Profile: Sourabh Mishra: Unconventional strategist
Mishra, who holds a post graduate diploma in marketing from The Times School of Marketing, started his career as a management trainee with Contract Advertising in 1992. But, few people know that after he finished his diploma, he was actually placed in Bennett Coleman and Company (BCCL). "But I quit the job almost before I joined." This move came as a rude shock to his parents.

Contract Advertising was to start a new programme called 'Windows'. Mishra quit to join the agency at almost half of the salary that he was drawing at Times. "When my father heard Contract, he asked, 'aren't they giving you a job, they are taking you on 'contract'?" recalls Mishra.

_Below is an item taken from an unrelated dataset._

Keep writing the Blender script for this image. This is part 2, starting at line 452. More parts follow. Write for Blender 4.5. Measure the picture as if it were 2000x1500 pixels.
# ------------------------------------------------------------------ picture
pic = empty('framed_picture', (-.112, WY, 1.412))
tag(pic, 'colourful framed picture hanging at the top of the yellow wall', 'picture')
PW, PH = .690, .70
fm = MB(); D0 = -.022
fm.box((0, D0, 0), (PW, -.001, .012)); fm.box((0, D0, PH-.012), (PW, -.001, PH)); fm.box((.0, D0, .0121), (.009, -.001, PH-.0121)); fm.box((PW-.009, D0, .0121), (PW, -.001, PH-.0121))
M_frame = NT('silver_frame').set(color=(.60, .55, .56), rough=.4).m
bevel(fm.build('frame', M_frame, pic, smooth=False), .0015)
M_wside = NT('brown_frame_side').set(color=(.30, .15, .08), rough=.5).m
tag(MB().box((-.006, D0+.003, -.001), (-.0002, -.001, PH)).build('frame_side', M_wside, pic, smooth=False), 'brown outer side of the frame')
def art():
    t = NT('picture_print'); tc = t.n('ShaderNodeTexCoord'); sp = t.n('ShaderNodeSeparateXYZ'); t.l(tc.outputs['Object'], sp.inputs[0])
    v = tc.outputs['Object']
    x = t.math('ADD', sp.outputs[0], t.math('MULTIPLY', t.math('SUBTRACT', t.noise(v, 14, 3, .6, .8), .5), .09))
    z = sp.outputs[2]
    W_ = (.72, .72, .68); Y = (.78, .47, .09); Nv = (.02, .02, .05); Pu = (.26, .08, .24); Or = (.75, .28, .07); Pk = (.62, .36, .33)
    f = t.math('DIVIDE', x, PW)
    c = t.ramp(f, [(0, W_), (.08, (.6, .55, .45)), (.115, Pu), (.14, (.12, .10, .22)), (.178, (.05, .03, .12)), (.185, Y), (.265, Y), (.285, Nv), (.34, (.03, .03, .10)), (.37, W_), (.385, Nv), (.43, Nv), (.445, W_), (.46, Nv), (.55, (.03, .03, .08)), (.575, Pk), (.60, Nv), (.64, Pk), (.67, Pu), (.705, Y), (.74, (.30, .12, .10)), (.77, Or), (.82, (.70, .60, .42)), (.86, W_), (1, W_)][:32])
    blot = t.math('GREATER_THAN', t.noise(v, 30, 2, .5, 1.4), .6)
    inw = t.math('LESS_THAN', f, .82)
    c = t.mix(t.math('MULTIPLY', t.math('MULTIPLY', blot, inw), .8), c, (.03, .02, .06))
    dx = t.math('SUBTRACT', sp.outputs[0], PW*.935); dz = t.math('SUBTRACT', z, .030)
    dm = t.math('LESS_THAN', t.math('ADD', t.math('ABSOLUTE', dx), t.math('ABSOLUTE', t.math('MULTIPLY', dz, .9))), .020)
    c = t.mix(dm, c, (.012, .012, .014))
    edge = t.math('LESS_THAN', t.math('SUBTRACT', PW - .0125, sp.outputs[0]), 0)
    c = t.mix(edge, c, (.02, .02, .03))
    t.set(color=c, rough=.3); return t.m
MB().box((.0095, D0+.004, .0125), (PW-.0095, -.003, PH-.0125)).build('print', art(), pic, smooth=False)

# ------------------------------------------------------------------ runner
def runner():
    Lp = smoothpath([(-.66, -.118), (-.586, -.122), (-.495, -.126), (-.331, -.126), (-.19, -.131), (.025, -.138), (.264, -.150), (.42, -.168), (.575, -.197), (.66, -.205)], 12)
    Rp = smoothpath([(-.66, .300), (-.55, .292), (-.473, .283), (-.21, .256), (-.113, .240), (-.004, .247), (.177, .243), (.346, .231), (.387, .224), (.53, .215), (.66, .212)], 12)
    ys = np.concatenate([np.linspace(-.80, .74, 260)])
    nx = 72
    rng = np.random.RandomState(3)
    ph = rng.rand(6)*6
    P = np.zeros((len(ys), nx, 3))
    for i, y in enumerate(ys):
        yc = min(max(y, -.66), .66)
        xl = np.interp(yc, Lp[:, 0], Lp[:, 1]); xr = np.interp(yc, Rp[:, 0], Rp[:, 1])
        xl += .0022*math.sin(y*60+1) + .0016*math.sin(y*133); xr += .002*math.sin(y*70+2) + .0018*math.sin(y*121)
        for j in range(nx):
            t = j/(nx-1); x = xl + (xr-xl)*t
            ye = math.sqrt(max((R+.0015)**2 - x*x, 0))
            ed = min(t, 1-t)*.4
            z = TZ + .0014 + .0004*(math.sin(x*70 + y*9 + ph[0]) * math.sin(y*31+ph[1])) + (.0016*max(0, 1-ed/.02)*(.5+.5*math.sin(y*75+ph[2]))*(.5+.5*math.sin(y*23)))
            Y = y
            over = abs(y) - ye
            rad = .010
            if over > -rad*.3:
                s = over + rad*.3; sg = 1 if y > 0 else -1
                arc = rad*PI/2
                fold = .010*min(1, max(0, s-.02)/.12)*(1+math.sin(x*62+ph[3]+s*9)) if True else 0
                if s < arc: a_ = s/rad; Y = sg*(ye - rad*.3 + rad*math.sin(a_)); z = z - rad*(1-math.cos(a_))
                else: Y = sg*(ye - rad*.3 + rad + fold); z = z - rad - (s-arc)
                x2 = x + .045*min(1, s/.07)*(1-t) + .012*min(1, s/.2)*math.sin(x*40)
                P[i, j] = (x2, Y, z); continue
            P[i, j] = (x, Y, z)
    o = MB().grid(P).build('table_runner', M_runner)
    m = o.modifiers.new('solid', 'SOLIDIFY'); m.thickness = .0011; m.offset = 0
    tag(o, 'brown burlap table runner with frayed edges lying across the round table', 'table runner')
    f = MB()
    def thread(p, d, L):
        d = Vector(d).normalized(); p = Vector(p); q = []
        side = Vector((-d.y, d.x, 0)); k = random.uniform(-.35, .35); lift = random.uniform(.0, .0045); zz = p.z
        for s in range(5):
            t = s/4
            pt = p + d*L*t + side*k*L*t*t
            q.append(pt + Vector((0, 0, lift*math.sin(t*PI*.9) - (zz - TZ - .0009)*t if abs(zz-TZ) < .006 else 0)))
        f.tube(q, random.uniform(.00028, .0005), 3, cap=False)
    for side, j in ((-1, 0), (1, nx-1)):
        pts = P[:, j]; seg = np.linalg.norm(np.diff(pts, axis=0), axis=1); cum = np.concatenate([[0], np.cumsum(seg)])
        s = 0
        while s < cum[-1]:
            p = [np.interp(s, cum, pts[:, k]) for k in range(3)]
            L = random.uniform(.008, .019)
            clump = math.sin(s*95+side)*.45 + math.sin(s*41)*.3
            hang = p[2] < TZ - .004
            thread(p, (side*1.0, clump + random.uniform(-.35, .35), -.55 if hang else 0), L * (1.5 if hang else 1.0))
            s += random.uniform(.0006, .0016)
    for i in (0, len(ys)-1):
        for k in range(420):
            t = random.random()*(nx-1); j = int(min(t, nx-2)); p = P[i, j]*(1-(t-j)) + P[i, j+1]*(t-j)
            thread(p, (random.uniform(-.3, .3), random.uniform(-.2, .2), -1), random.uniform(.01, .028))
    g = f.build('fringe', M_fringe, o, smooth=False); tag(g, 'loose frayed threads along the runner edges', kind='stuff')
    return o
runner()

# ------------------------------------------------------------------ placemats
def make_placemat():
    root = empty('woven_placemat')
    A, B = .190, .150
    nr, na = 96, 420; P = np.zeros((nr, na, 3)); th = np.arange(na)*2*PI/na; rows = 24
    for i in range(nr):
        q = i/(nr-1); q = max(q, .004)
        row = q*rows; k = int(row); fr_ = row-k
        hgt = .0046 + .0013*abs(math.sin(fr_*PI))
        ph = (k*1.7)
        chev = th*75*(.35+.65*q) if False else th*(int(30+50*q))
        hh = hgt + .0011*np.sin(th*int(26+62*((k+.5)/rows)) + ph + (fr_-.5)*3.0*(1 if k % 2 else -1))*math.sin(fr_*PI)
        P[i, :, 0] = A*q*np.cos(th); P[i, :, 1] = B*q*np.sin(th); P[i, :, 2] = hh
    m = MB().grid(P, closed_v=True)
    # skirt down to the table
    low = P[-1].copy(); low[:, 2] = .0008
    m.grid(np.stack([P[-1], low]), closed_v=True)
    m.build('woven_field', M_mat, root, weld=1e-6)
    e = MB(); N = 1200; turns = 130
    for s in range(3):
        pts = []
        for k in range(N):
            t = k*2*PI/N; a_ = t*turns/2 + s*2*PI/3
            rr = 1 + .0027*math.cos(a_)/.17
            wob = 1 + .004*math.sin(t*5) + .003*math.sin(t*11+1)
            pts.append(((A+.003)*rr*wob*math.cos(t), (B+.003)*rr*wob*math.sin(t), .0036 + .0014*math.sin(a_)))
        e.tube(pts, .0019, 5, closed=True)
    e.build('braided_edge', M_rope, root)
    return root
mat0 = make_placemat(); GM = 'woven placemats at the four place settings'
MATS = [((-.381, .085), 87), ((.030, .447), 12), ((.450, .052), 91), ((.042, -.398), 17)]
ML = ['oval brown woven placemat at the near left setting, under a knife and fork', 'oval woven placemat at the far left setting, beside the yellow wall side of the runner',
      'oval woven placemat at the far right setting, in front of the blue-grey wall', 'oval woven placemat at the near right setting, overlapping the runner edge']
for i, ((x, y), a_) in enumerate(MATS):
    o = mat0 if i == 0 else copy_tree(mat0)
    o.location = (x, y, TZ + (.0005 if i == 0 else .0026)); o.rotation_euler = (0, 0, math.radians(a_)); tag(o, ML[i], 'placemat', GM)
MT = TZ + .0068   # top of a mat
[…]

At Windows, all the trainees, whether in creative, planning or client servicing, were brought into a classroom situation for six months and were paid a stipend just to learn. "This was the most amazing experience of my life. The two personalities that influenced my thinking were Subhas Ghoshal and Subroto Sengupta. Also, this was the first time that I actually learnt something in a classroom."

After the programme, everyone expected him to stay back in Mumbai. But he went to Bengaluru. "This branch was really struggling at that point in time; the entire senior team had left and a new team was in place." At that point, all his batch-mates warned him that, career-wise, it was a suicidal move.

However, Ishan Raina and Umesh Shrikhande at Contract Advertising assured him that if he wanted to return at any point, he simply had to call and come back.

He has high regard for Rohit Srivastava and Ravi Deshpande. "When I finished four years, Rohit asked me whether I was open to the idea of moving to Delhi to head planning for the branch. I moved and, that year, we won many new and big businesses there," he recalls. But, he had to move out of Delhi because the weather "didn't suit my young son".

Back in Bengaluru, one of his clients asked him to move to the client side. In 1999, he moved to BPL Telecom business group, where he worked for less than a year as senior manager, brand planning. "But I started missing the excitement of an advertising agency," explains Mishra.

Later, he joined Ogilvy Bengaluru as planning director in 2000, before moving to McCann Erickson, Bengaluru as planning director in 2001. "One fine day, Santosh Desai, who was there that time, got in touch with me. It was an interesting assignment as McCann Erickson was launching ITC Aashirvaad," says the planner.

After a short stint of a year at McCann Erickson, he joined Ogilvy's Mumbai office in 2002 at the same position. "Everyone asked me, 'why are you leaving McCann, it is a planner's agency, whereas Ogilvy was creatively driven". He went ahead as Madhukar Sabnavis promised to set up a full-fledged planning function there.

In 2004, Mishra moved to Everest Brand Solutions as vice-president and national planning director, where he worked till 2007. "This was the first time that I was working on the agency as a brand. We were also pitching for new businesses, but I was working on brand Everest."

Profile: Sourabh Mishra: Unconventional strategist

In 2007, he joined TBWA as chief strategy officer after a short stay at Reliance Capital, before moving to Saatchi & Saatchi in 2009. "Saatchi & Saatchi had a fantastic reputation when I joined." Six months ago, he decided to take a sabbatical. Then came Bates. What excites him about Bates is that it is one of the strongest integrated offerings in the business. "The chance to go and drive this integration is very exciting," he declares.